La actualidad nos ofrece periódicamente pruebas de que la realidad supera con creces a la ficción...
La actualidad nos ofrece periódicamente pruebas de que la realidad supera con creces a la ficción. En 2002 se estrenó una película titulada Las hermanas de la Magdalena, que narraba las vejaciones a que eran sometidas cientos de muchachas en los conventos irlandeses de esta orden. Por supuesto, la Iglesia católica levantó su voz indignada contra la película de Peter Mullan y sus infames acusaciones. Ahora podría hacerse otra asumiendo como guión el informe que tras nueve años de investigaciones ha certificado el abuso “endémico” que sufrieron los 35.000 niños que entre los años 50 y 80 fueron acogidos por instituciones regentadas por órdenes católicas irlandesas. El informe documenta todo un catálogo de horrores que van desde los castigos físicos a los abusos sexuales y concluye que la cúpula eclesiástica irlandesa sabía de ello.
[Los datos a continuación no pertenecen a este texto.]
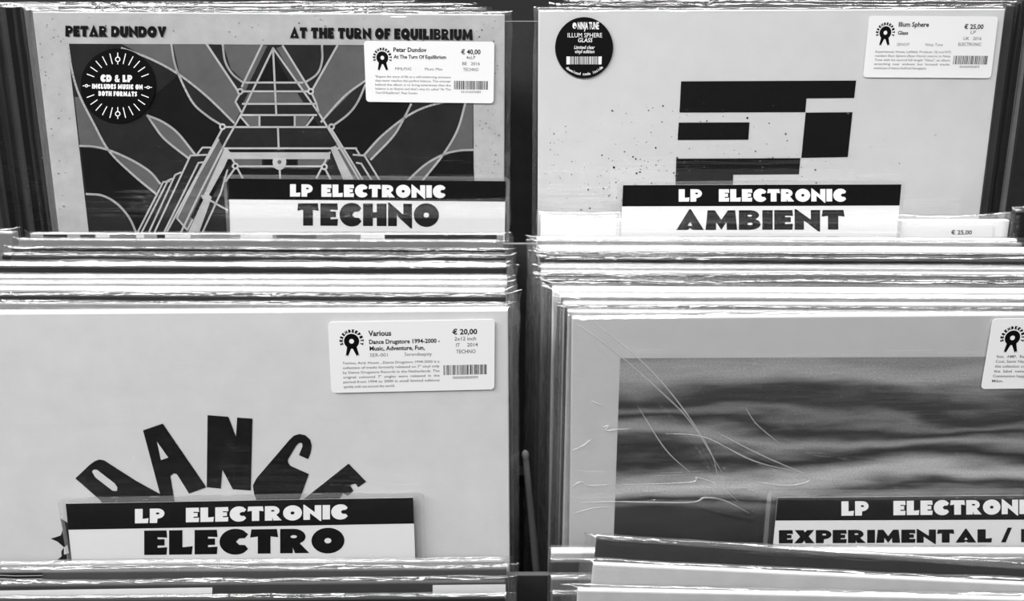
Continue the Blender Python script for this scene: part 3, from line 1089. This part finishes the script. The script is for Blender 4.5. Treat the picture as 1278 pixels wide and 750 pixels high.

No son casos aislados, como los que ha tenido que enfrentar el Vaticano hasta ahora. Se denuncia un sistema diseñado sobre la base del castigo y el abuso, y amparado por un silencio protector propio de una organización mafiosa. Un silencio impuesto también a la Comisión Investigadora puesta en marcha en el año 2000 cuando un documental y un aluvión de denuncias hicieron imposible contener el escándalo. Entonces las autoridades religiosas ofrecieron colaboración a cambio de que nunca fueran desveladas las identidades de los agresores. Esperamos pacientes a que el Papa, tan proclive a la condena de los pecados ajenos, muestre públicamente su severidad moral con los suyos. Esperamos pacientes a que la Iglesia rectifique y ponga nombre y apellidos a los agresores. Y si no es así, que la justicia irlandesa lo haga cumpliendo con su deber de perseguir el delito e identificar al delincuente. Lo merecen las víctimas, por supuesto, pero lo merecen también los religiosos irlandeses que no se hayan manchado las manos en este escándalo. El cardenal irlandés Sean Brady se mostró “profundamente apenado y avergonzado” por lo sucedido. No conviene que dé más razones para la vergüenza con un silencio cómplice.